**YOUR OBJECTIVE**
Omit pictures and quote the listing below line by line, from its start through the line that holds "COL = S.collection".

**DATASET ROWS**
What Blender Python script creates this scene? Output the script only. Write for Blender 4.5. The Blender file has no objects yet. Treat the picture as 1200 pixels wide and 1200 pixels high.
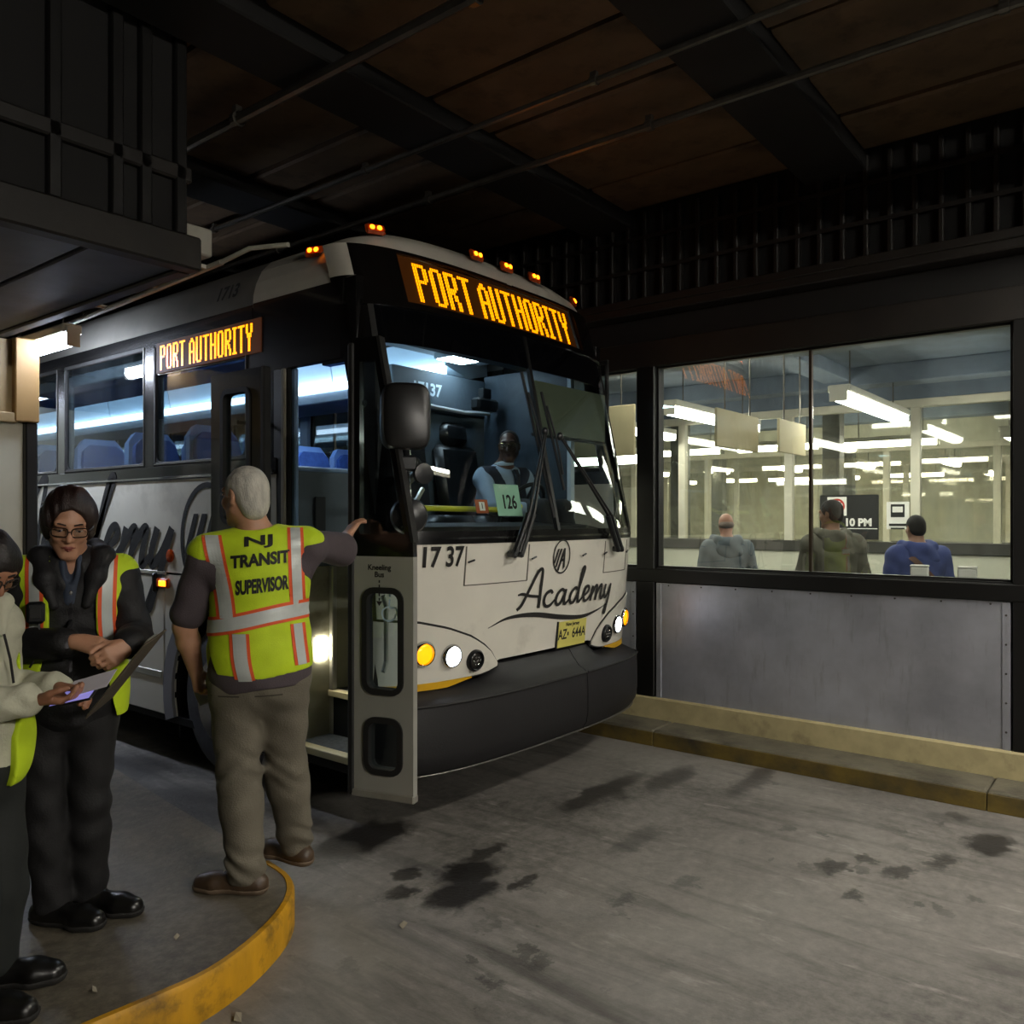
import bpy, bmesh, math, random
import numpy as np
from mathutils import Vector, Matrix
from mathutils.bvhtree import BVHTree

random.seed(7)
rng = np.random.default_rng(7)
PI = math.pi
S = bpy.context.scene
COL = S.collection

# ------------------------------------------------------------------ camera
CAM_A = math.atan2(760, 960)
FW = Vector((math.cos(CAM_A), math.sin(CAM_A), 0))
RT = Vector((math.sin(CAM_A), -math.cos(CAM_A), 0))
VIEW_ROT = math.atan2(RT.y, RT.x)          # rotation that maps local +x to the camera's right, +y into depth
cam_d = bpy.data.cameras.new('camera')
cam = bpy.data.objects.new('camera', cam_d)
COL.objects.link(cam)
cam.location = (0, 0, 1.72)
cam.rotation_euler = (PI / 2, 0, VIEW_ROT)
cam_d.sensor_width = 36
cam_d.lens = 36 * 960 / 1200
cam_d.shift_y = 7 / 1200
cam_d.clip_start = 0.05
S.camera = cam

# ------------------------------------------------------------------ world, view, render quality
S.view_settings.view_transform = 'Standard'
S.view_settings.look = 'None'
S.view_settings.exposure = 0.0
S.view_settings.gamma = 1
S.view_settings.use_curve_mapping = False
W = bpy.data.worlds.new('world')
S.world = W
W.use_nodes = True
W.node_tree.nodes['Background'].inputs[0].default_value = (0.6, 0.62, 0.7, 1)
W.node_tree.nodes['Background'].inputs[1].default_value = 0.004
try:
    S.cycles.use_denoising = True
    S.cycles.denoiser = 'OPENIMAGEDENOISE'
    S.cycles.max_bounces = 8
    S.cycles.transparent_max_bounces = 24
    S.cycles.sample_clamp_indirect = 6
    S.cycles.caustics_reflective = False
    S.cycles.caustics_refractive = False
except Exception:
    pass

# light levels (radiance of the emitting surfaces)
E_LANE = 125.0      # fluorescent tubes over the lane, behind the camera
E_ROOM = 24.0       # waiting room tubes
E_BUS = 12.0        # strips inside the bus
E_SIDE = 75.0      # tube over the platform beside the bus
E_LED = 1.15

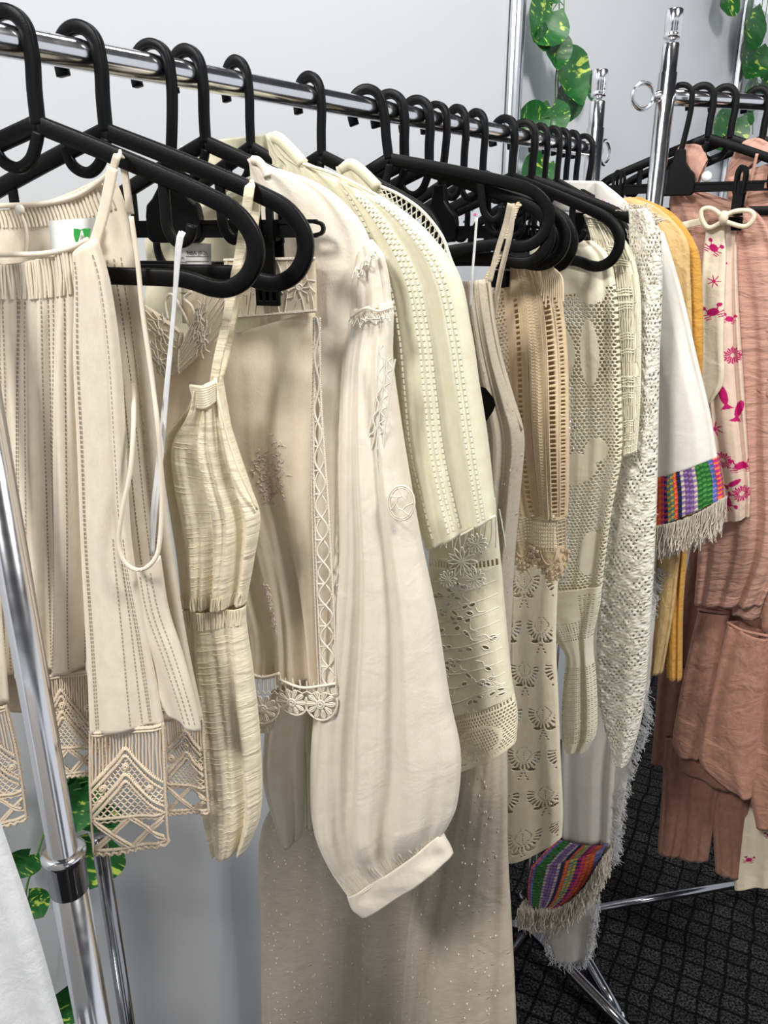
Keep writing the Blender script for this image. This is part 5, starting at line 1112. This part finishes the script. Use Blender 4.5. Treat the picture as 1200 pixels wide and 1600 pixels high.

**RESPONSE TO THE TASK**
What Blender Python script creates this scene? Output the script only. Write for Blender 4.5. The Blender file has no objects yet. Treat the picture as 1200 pixels wide and 1200 pixels high.
import bpy, bmesh, math, random
import numpy as np
from mathutils import Vector, Matrix
from mathutils.bvhtree import BVHTree

random.seed(7)
rng = np.random.default_rng(7)
PI = math.pi
S = bpy.context.scene
COL = S.collection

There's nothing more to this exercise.